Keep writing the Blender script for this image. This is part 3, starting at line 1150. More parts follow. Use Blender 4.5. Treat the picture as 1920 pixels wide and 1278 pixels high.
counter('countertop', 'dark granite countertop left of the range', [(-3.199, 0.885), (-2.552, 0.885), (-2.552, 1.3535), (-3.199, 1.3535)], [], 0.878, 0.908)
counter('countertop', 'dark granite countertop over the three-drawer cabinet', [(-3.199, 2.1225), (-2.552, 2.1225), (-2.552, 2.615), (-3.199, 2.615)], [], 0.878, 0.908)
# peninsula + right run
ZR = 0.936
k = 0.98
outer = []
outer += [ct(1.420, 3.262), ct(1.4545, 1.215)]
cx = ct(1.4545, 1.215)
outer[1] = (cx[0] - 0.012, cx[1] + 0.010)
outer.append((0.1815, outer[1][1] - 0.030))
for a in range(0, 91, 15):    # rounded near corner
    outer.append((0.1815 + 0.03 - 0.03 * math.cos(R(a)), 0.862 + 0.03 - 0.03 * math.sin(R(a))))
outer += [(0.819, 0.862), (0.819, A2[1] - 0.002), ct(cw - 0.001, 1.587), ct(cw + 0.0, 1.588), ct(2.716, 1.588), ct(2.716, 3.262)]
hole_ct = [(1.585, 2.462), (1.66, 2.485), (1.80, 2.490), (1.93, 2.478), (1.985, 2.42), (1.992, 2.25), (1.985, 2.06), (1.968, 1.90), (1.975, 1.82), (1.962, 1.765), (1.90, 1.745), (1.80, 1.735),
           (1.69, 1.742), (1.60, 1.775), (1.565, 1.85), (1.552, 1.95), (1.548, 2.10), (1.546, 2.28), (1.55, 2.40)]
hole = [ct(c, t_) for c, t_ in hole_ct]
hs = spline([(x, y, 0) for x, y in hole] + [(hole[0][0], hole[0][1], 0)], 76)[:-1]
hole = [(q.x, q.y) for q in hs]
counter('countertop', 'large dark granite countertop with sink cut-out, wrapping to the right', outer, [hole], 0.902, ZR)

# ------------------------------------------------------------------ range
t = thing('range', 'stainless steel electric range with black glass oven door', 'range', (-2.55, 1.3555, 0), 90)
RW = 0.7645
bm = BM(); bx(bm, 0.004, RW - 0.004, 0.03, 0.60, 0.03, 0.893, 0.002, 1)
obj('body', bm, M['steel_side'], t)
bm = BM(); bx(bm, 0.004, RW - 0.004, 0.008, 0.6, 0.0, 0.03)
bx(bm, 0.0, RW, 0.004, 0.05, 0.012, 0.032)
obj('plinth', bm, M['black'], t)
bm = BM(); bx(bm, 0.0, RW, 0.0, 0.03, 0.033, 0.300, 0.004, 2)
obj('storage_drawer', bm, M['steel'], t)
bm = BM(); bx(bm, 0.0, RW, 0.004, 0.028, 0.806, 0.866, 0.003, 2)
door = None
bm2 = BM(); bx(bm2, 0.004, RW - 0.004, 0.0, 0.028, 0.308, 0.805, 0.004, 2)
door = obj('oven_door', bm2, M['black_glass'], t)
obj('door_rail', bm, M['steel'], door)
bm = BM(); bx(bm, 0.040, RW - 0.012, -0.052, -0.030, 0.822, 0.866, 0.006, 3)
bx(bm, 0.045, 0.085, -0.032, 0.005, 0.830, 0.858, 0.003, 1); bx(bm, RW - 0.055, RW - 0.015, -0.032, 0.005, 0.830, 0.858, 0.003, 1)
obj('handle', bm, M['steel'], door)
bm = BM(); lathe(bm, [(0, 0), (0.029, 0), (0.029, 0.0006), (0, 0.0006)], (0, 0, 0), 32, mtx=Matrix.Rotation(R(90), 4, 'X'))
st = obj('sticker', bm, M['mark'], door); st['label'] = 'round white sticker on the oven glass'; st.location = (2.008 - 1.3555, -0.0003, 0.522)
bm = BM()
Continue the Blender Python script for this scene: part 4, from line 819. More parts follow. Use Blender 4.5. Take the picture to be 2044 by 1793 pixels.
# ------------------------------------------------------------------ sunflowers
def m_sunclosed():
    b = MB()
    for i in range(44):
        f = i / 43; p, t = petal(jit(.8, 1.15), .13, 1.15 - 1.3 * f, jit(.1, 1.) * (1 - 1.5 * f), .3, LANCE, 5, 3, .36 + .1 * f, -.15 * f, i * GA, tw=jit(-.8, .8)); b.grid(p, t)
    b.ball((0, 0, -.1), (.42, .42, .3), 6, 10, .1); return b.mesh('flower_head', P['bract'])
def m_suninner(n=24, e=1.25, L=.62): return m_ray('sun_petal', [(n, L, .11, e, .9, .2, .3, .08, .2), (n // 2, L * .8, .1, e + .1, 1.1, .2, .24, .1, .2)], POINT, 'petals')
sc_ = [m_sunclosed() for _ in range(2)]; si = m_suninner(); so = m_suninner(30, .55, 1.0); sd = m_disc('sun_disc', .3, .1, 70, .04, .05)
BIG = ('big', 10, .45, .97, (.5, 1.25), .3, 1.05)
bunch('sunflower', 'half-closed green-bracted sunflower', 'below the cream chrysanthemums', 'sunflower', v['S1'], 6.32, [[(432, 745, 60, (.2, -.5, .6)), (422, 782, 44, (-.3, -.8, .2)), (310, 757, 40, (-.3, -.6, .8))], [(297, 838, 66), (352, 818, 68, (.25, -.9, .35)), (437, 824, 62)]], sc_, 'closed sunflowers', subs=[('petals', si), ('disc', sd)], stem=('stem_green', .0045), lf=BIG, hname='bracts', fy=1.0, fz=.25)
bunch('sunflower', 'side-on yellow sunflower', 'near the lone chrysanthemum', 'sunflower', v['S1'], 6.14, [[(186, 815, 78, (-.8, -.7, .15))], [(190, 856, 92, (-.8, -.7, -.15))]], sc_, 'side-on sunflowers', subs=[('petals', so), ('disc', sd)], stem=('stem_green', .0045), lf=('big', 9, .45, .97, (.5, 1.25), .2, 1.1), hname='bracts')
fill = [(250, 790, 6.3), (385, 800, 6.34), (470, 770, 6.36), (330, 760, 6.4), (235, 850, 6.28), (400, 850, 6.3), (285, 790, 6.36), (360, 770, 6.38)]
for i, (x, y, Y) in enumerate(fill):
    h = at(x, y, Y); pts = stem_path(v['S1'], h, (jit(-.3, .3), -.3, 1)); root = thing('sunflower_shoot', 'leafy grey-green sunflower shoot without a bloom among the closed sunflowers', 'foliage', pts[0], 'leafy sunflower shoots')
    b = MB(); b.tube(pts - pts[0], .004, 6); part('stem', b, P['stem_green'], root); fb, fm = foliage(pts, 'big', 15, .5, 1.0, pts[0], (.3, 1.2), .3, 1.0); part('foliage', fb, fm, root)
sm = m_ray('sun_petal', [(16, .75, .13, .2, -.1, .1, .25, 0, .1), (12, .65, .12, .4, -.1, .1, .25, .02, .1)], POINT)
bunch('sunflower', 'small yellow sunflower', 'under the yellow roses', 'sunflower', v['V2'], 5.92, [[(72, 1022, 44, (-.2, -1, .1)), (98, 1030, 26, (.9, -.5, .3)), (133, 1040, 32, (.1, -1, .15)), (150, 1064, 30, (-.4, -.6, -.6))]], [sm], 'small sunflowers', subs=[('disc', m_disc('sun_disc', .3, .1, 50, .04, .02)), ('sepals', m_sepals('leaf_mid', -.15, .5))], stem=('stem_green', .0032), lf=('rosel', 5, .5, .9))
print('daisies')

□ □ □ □

▸ **Problem to work on**
Please reproduce every line of the material word for word.

▸ **Reply to the task**
Keep writing the Blender script for this image. This is part 3, starting at line 1150. More parts follow. Use Blender 4.5. Treat the picture as 1920 pixels wide and 1278 pixels high.
counter('countertop', 'dark granite countertop left of the range', [(-3.199, 0.885), (-2.552, 0.885), (-2.552, 1.3535), (-3.199, 1.3535)], [], 0.878, 0.908)
counter('countertop', 'dark granite countertop over the three-drawer cabinet', [(-3.199, 2.1225), (-2.552, 2.1225), (-2.552, 2.615), (-3.199, 2.615)], [], 0.878, 0.908)
# peninsula + right run
ZR = 0.936
k = 0.98
outer = []
outer += [ct(1.420, 3.262), ct(1.4545, 1.215)]
cx = ct(1.4545, 1.215)
outer[1] = (cx[0] - 0.012, cx[1] + 0.010)
outer.append((0.1815, outer[1][1] - 0.030))
for a in range(0, 91, 15):    # rounded near corner
    outer.append((0.1815 + 0.03 - 0.03 * math.cos(R(a)), 0.862 + 0.03 - 0.03 * math.sin(R(a))))
outer += [(0.819, 0.862), (0.819, A2[1] - 0.002), ct(cw - 0.001, 1.587), ct(cw + 0.0, 1.588), ct(2.716, 1.588), ct(2.716, 3.262)]
hole_ct = [(1.585, 2.462), (1.66, 2.485), (1.80, 2.490), (1.93, 2.478), (1.985, 2.42), (1.992, 2.25), (1.985, 2.06), (1.968, 1.90), (1.975, 1.82), (1.962, 1.765), (1.90, 1.745), (1.80, 1.735),
           (1.69, 1.742), (1.60, 1.775), (1.565, 1.85), (1.552, 1.95), (1.548, 2.10), (1.546, 2.28), (1.55, 2.40)]
hole = [ct(c, t_) for c, t_ in hole_ct]
hs = spline([(x, y, 0) for x, y in hole] + [(hole[0][0], hole[0][1], 0)], 76)[:-1]
hole = [(q.x, q.y) for q in hs]
counter('countertop', 'large dark granite countertop with sink cut-out, wrapping to the right', outer, [hole], 0.902, ZR)

# ------------------------------------------------------------------ range
t = thing('range', 'stainless steel electric range with black glass oven door', 'range', (-2.55, 1.3555, 0), 90)
RW = 0.7645
bm = BM(); bx(bm, 0.004, RW - 0.004, 0.03, 0.60, 0.03, 0.893, 0.002, 1)
obj('body', bm, M['steel_side'], t)
bm = BM(); bx(bm, 0.004, RW - 0.004, 0.008, 0.6, 0.0, 0.03)
bx(bm, 0.0, RW, 0.004, 0.05, 0.012, 0.032)
obj('plinth', bm, M['black'], t)
bm = BM(); bx(bm, 0.0, RW, 0.0, 0.03, 0.033, 0.300, 0.004, 2)
obj('storage_drawer', bm, M['steel'], t)
bm = BM(); bx(bm, 0.0, RW, 0.004, 0.028, 0.806, 0.866, 0.003, 2)
door = None
bm2 = BM(); bx(bm2, 0.004, RW - 0.004, 0.0, 0.028, 0.308, 0.805, 0.004, 2)
door = obj('oven_door', bm2, M['black_glass'], t)
obj('door_rail', bm, M['steel'], door)
bm = BM(); bx(bm, 0.040, RW - 0.012, -0.052, -0.030, 0.822, 0.866, 0.006, 3)
bx(bm, 0.045, 0.085, -0.032, 0.005, 0.830, 0.858, 0.003, 1); bx(bm, RW - 0.055, RW - 0.015, -0.032, 0.005, 0.830, 0.858, 0.003, 1)
obj('handle', bm, M['steel'], door)
bm = BM(); lathe(bm, [(0, 0), (0.029, 0), (0.029, 0.0006), (0, 0.0006)], (0, 0, 0), 32, mtx=Matrix.Rotation(R(90), 4, 'X'))
st = obj('sticker', bm, M['mark'], door); st['label'] = 'round white sticker on the oven glass'; st.location = (2.008 - 1.3555, -0.0003, 0.522)
bm = BM()
Continue the Blender Python script for this scene: part 4, from line 819. More parts follow. Use Blender 4.5. Take the picture to be 2044 by 1793 pixels.
# ------------------------------------------------------------------ sunflowers
def m_sunclosed():
    b = MB()
    for i in range(44):
        f = i / 43; p, t = petal(jit(.8, 1.15), .13, 1.15 - 1.3 * f, jit(.1, 1.) * (1 - 1.5 * f), .3, LANCE, 5, 3, .36 + .1 * f, -.15 * f, i * GA, tw=jit(-.8, .8)); b.grid(p, t)
    b.ball((0, 0, -.1), (.42, .42, .3), 6, 10, .1); return b.mesh('flower_head', P['bract'])
def m_suninner(n=24, e=1.25, L=.62): return m_ray('sun_petal', [(n, L, .11, e, .9, .2, .3, .08, .2), (n // 2, L * .8, .1, e + .1, 1.1, .2, .24, .1, .2)], POINT, 'petals')
sc_ = [m_sunclosed() for _ in range(2)]; si = m_suninner(); so = m_suninner(30, .55, 1.0); sd = m_disc('sun_disc', .3, .1, 70, .04, .05)
BIG = ('big', 10, .45, .97, (.5, 1.25), .3, 1.05)
bunch('sunflower', 'half-closed green-bracted sunflower', 'below the cream chrysanthemums', 'sunflower', v['S1'], 6.32, [[(432, 745, 60, (.2, -.5, .6)), (422, 782, 44, (-.3, -.8, .2)), (310, 757, 40, (-.3, -.6, .8))], [(297, 838, 66), (352, 818, 68, (.25, -.9, .35)), (437, 824, 62)]], sc_, 'closed sunflowers', subs=[('petals', si), ('disc', sd)], stem=('stem_green', .0045), lf=BIG, hname='bracts', fy=1.0, fz=.25)
bunch('sunflower', 'side-on yellow sunflower', 'near the lone chrysanthemum', 'sunflower', v['S1'], 6.14, [[(186, 815, 78, (-.8, -.7, .15))], [(190, 856, 92, (-.8, -.7, -.15))]], sc_, 'side-on sunflowers', subs=[('petals', so), ('disc', sd)], stem=('stem_green', .0045), lf=('big', 9, .45, .97, (.5, 1.25), .2, 1.1), hname='bracts')
fill = [(250, 790, 6.3), (385, 800, 6.34), (470, 770, 6.36), (330, 760, 6.4), (235, 850, 6.28), (400, 850, 6.3), (285, 790, 6.36), (360, 770, 6.38)]
for i, (x, y, Y) in enumerate(fill):
    h = at(x, y, Y); pts = stem_path(v['S1'], h, (jit(-.3, .3), -.3, 1)); root = thing('sunflower_shoot', 'leafy grey-green sunflower shoot without a bloom among the closed sunflowers', 'foliage', pts[0], 'leafy sunflower shoots')
    b = MB(); b.tube(pts - pts[0], .004, 6); part('stem', b, P['stem_green'], root); fb, fm = foliage(pts, 'big', 15, .5, 1.0, pts[0], (.3, 1.2), .3, 1.0); part('foliage', fb, fm, root)
sm = m_ray('sun_petal', [(16, .75, .13, .2, -.1, .1, .25, 0, .1), (12, .65, .12, .4, -.1, .1, .25, .02, .1)], POINT)
bunch('sunflower', 'small yellow sunflower', 'under the yellow roses', 'sunflower', v['V2'], 5.92, [[(72, 1022, 44, (-.2, -1, .1)), (98, 1030, 26, (.9, -.5, .3)), (133, 1040, 32, (.1, -1, .15)), (150, 1064, 30, (-.4, -.6, -.6))]], [sm], 'small sunflowers', subs=[('disc', m_disc('sun_disc', .3, .1, 50, .04, .02)), ('sepals', m_sepals('leaf_mid', -.15, .5))], stem=('stem_green', .0032), lf=('rosel', 5, .5, .9))
print('daisies')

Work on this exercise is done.